Please write out the material below exactly as given.

____________________

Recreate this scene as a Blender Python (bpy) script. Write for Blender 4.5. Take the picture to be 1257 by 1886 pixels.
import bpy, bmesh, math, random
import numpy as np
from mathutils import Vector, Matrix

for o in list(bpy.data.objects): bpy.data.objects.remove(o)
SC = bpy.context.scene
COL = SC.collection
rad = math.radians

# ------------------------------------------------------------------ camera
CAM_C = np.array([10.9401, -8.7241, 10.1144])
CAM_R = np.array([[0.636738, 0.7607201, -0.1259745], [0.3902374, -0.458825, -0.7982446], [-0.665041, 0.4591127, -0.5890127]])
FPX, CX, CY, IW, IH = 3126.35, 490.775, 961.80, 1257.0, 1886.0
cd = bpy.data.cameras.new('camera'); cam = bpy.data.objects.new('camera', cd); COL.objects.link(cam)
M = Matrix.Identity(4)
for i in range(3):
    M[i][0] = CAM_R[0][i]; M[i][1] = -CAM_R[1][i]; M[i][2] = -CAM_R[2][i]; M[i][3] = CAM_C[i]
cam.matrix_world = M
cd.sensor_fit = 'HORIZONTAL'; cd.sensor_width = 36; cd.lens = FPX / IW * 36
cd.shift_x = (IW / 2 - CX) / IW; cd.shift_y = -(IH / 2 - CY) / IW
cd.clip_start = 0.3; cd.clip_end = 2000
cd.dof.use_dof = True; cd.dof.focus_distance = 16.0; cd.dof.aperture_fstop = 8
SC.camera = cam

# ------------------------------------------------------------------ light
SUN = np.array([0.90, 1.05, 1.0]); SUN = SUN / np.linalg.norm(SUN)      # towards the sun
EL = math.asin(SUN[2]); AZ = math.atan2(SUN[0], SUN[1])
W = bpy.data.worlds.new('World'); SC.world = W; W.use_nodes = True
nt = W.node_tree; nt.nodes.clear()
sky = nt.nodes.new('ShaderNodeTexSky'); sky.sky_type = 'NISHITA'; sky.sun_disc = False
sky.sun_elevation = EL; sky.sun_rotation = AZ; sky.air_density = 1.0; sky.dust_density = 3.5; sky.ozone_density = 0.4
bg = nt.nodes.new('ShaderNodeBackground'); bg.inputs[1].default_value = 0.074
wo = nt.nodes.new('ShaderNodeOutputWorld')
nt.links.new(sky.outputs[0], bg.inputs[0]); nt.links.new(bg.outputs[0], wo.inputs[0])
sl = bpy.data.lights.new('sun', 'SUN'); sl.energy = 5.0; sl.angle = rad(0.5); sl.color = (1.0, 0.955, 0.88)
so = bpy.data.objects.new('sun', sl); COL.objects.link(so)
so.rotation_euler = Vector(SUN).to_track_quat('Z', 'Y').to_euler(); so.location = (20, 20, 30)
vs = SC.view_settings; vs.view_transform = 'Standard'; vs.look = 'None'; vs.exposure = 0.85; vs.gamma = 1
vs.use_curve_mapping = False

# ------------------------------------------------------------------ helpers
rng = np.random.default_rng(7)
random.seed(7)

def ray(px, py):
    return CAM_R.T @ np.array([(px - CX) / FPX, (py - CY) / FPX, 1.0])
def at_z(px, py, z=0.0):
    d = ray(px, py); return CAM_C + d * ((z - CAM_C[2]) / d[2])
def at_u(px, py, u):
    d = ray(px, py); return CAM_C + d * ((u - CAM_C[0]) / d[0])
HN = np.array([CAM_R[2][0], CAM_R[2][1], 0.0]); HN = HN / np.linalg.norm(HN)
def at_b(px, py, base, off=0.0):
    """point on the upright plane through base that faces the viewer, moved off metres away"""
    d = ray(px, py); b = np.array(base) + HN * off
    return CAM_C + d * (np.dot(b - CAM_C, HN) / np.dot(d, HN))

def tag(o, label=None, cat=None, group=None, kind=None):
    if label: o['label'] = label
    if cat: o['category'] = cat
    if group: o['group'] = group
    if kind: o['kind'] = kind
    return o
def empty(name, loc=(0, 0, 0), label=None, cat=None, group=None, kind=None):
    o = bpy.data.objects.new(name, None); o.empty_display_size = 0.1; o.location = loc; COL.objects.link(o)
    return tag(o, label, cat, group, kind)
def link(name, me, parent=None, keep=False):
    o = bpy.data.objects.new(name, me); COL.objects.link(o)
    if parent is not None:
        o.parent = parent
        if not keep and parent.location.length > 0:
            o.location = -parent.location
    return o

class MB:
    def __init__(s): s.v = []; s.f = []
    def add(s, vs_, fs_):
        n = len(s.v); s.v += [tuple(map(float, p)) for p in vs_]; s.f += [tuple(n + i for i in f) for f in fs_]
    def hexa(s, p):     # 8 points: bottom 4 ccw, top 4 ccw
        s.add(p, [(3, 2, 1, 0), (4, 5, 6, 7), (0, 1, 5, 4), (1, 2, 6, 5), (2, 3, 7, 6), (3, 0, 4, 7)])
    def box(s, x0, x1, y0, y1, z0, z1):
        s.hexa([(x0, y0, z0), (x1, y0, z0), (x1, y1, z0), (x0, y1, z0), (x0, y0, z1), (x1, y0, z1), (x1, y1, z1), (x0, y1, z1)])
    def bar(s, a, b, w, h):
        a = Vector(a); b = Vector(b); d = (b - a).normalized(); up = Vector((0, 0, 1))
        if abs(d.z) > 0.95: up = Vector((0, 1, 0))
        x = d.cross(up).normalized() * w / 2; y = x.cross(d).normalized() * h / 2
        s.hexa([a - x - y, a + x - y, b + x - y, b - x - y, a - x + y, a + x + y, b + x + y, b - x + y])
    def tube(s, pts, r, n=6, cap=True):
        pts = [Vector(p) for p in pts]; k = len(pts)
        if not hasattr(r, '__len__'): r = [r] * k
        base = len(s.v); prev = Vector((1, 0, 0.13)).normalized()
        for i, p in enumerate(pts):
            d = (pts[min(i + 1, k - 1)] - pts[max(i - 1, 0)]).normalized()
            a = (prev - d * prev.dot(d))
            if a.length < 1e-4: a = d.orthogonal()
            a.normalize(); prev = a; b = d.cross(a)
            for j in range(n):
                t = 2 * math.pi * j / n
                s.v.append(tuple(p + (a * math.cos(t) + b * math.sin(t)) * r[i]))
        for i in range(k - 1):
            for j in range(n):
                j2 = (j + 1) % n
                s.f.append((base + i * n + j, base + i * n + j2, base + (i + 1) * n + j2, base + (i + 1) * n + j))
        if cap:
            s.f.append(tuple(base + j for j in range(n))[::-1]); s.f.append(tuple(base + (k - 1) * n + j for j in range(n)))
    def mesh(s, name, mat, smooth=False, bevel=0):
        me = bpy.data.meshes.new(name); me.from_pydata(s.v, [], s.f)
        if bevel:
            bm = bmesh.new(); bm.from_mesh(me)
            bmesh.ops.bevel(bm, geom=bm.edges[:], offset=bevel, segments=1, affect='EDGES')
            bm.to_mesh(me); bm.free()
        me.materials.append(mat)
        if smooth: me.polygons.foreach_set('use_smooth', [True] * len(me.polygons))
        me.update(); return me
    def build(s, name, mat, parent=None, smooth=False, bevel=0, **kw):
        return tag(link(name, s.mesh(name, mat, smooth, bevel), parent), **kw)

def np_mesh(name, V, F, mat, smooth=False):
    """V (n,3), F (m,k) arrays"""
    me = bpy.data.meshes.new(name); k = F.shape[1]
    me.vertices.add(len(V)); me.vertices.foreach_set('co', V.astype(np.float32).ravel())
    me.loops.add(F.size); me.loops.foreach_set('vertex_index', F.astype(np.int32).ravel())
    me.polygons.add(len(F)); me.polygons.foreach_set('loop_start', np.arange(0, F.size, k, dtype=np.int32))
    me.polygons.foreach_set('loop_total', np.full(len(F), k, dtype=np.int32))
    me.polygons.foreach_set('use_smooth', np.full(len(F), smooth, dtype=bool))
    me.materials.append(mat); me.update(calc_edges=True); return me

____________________

OUTPUT BELOW:
Recreate this scene as a Blender Python (bpy) script. Write for Blender 4.5. Take the picture to be 1257 by 1886 pixels.
import bpy, bmesh, math, random
import numpy as np
from mathutils import Vector, Matrix

for o in list(bpy.data.objects): bpy.data.objects.remove(o)
SC = bpy.context.scene
COL = SC.collection
rad = math.radians

# ------------------------------------------------------------------ camera
CAM_C = np.array([10.9401, -8.7241, 10.1144])
CAM_R = np.array([[0.636738, 0.7607201, -0.1259745], [0.3902374, -0.458825, -0.7982446], [-0.665041, 0.4591127, -0.5890127]])
FPX, CX, CY, IW, IH = 3126.35, 490.775, 961.80, 1257.0, 1886.0
cd = bpy.data.cameras.new('camera'); cam = bpy.data.objects.new('camera', cd); COL.objects.link(cam)
M = Matrix.Identity(4)
for i in range(3):
    M[i][0] = CAM_R[0][i]; M[i][1] = -CAM_R[1][i]; M[i][2] = -CAM_R[2][i]; M[i][3] = CAM_C[i]
cam.matrix_world = M
cd.sensor_fit = 'HORIZONTAL'; cd.sensor_width = 36; cd.lens = FPX / IW * 36
cd.shift_x = (IW / 2 - CX) / IW; cd.shift_y = -(IH / 2 - CY) / IW
cd.clip_start = 0.3; cd.clip_end = 2000
cd.dof.use_dof = True; cd.dof.focus_distance = 16.0; cd.dof.aperture_fstop = 8
SC.camera = cam

# ------------------------------------------------------------------ light
SUN = np.array([0.90, 1.05, 1.0]); SUN = SUN / np.linalg.norm(SUN)      # towards the sun
EL = math.asin(SUN[2]); AZ = math.atan2(SUN[0], SUN[1])
W = bpy.data.worlds.new('World'); SC.world = W; W.use_nodes = True
nt = W.node_tree; nt.nodes.clear()
sky = nt.nodes.new('ShaderNodeTexSky'); sky.sky_type = 'NISHITA'; sky.sun_disc = False
sky.sun_elevation = EL; sky.sun_rotation = AZ; sky.air_density = 1.0; sky.dust_density = 3.5; sky.ozone_density = 0.4
bg = nt.nodes.new('ShaderNodeBackground'); bg.inputs[1].default_value = 0.074
wo = nt.nodes.new('ShaderNodeOutputWorld')
nt.links.new(sky.outputs[0], bg.inputs[0]); nt.links.new(bg.outputs[0], wo.inputs[0])
sl = bpy.data.lights.new('sun', 'SUN'); sl.energy = 5.0; sl.angle = rad(0.5); sl.color = (1.0, 0.955, 0.88)
so = bpy.data.objects.new('sun', sl); COL.objects.link(so)
so.rotation_euler = Vector(SUN).to_track_quat('Z', 'Y').to_euler(); so.location = (20, 20, 30)
vs = SC.view_settings; vs.view_transform = 'Standard'; vs.look = 'None'; vs.exposure = 0.85; vs.gamma = 1
vs.use_curve_mapping = False

# ------------------------------------------------------------------ helpers
rng = np.random.default_rng(7)
random.seed(7)

def ray(px, py):
    return CAM_R.T @ np.array([(px - CX) / FPX, (py - CY) / FPX, 1.0])
def at_z(px, py, z=0.0):
    d = ray(px, py); return CAM_C + d * ((z - CAM_C[2]) / d[2])
def at_u(px, py, u):
    d = ray(px, py); return CAM_C + d * ((u - CAM_C[0]) / d[0])
HN = np.array([CAM_R[2][0], CAM_R[2][1], 0.0]); HN = HN / np.linalg.norm(HN)
def at_b(px, py, base, off=0.0):
    """point on the upright plane through base that faces the viewer, moved off metres away"""
    d = ray(px, py); b = np.array(base) + HN * off
    return CAM_C + d * (np.dot(b - CAM_C, HN) / np.dot(d, HN))

def tag(o, label=None, cat=None, group=None, kind=None):
    if label: o['label'] = label
    if cat: o['category'] = cat
    if group: o['group'] = group
    if kind: o['kind'] = kind
    return o
def empty(name, loc=(0, 0, 0), label=None, cat=None, group=None, kind=None):
    o = bpy.data.objects.new(name, None); o.empty_display_size = 0.1; o.location = loc; COL.objects.link(o)
    return tag(o, label, cat, group, kind)
def link(name, me, parent=None, keep=False):
    o = bpy.data.objects.new(name, me); COL.objects.link(o)
    if parent is not None:
        o.parent = parent
        if not keep and parent.location.length > 0:
            o.location = -parent.location
    return o

class MB:
    def __init__(s): s.v = []; s.f = []
    def add(s, vs_, fs_):
        n = len(s.v); s.v += [tuple(map(float, p)) for p in vs_]; s.f += [tuple(n + i for i in f) for f in fs_]
    def hexa(s, p):     # 8 points: bottom 4 ccw, top 4 ccw
        s.add(p, [(3, 2, 1, 0), (4, 5, 6, 7), (0, 1, 5, 4), (1, 2, 6, 5), (2, 3, 7, 6), (3, 0, 4, 7)])
    def box(s, x0, x1, y0, y1, z0, z1):
        s.hexa([(x0, y0, z0), (x1, y0, z0), (x1, y1, z0), (x0, y1, z0), (x0, y0, z1), (x1, y0, z1), (x1, y1, z1), (x0, y1, z1)])
    def bar(s, a, b, w, h):
        a = Vector(a); b = Vector(b); d = (b - a).normalized(); up = Vector((0, 0, 1))
        if abs(d.z) > 0.95: up = Vector((0, 1, 0))
        x = d.cross(up).normalized() * w / 2; y = x.cross(d).normalized() * h / 2
        s.hexa([a - x - y, a + x - y, b + x - y, b - x - y, a - x + y, a + x + y, b + x + y, b - x + y])
    def tube(s, pts, r, n=6, cap=True):
        pts = [Vector(p) for p in pts]; k = len(pts)
        if not hasattr(r, '__len__'): r = [r] * k
        base = len(s.v); prev = Vector((1, 0, 0.13)).normalized()
        for i, p in enumerate(pts):
            d = (pts[min(i + 1, k - 1)] - pts[max(i - 1, 0)]).normalized()
            a = (prev - d * prev.dot(d))
            if a.length < 1e-4: a = d.orthogonal()
            a.normalize(); prev = a; b = d.cross(a)
            for j in range(n):
                t = 2 * math.pi * j / n
                s.v.append(tuple(p + (a * math.cos(t) + b * math.sin(t)) * r[i]))
        for i in range(k - 1):
            for j in range(n):
                j2 = (j + 1) % n
                s.f.append((base + i * n + j, base + i * n + j2, base + (i + 1) * n + j2, base + (i + 1) * n + j))
        if cap:
            s.f.append(tuple(base + j for j in range(n))[::-1]); s.f.append(tuple(base + (k - 1) * n + j for j in range(n)))
    def mesh(s, name, mat, smooth=False, bevel=0):
        me = bpy.data.meshes.new(name); me.from_pydata(s.v, [], s.f)
        if bevel:
            bm = bmesh.new(); bm.from_mesh(me)
            bmesh.ops.bevel(bm, geom=bm.edges[:], offset=bevel, segments=1, affect='EDGES')
            bm.to_mesh(me); bm.free()
        me.materials.append(mat)
        if smooth: me.polygons.foreach_set('use_smooth', [True] * len(me.polygons))
        me.update(); return me
    def build(s, name, mat, parent=None, smooth=False, bevel=0, **kw):
        return tag(link(name, s.mesh(name, mat, smooth, bevel), parent), **kw)

def np_mesh(name, V, F, mat, smooth=False):
    """V (n,3), F (m,k) arrays"""
    me = bpy.data.meshes.new(name); k = F.shape[1]
    me.vertices.add(len(V)); me.vertices.foreach_set('co', V.astype(np.float32).ravel())
    me.loops.add(F.size); me.loops.foreach_set('vertex_index', F.astype(np.int32).ravel())
    me.polygons.add(len(F)); me.polygons.foreach_set('loop_start', np.arange(0, F.size, k, dtype=np.int32))
    me.polygons.foreach_set('loop_total', np.full(len(F), k, dtype=np.int32))
    me.polygons.foreach_set('use_smooth', np.full(len(F), smooth, dtype=bool))
    me.materials.append(mat); me.update(calc_edges=True); return me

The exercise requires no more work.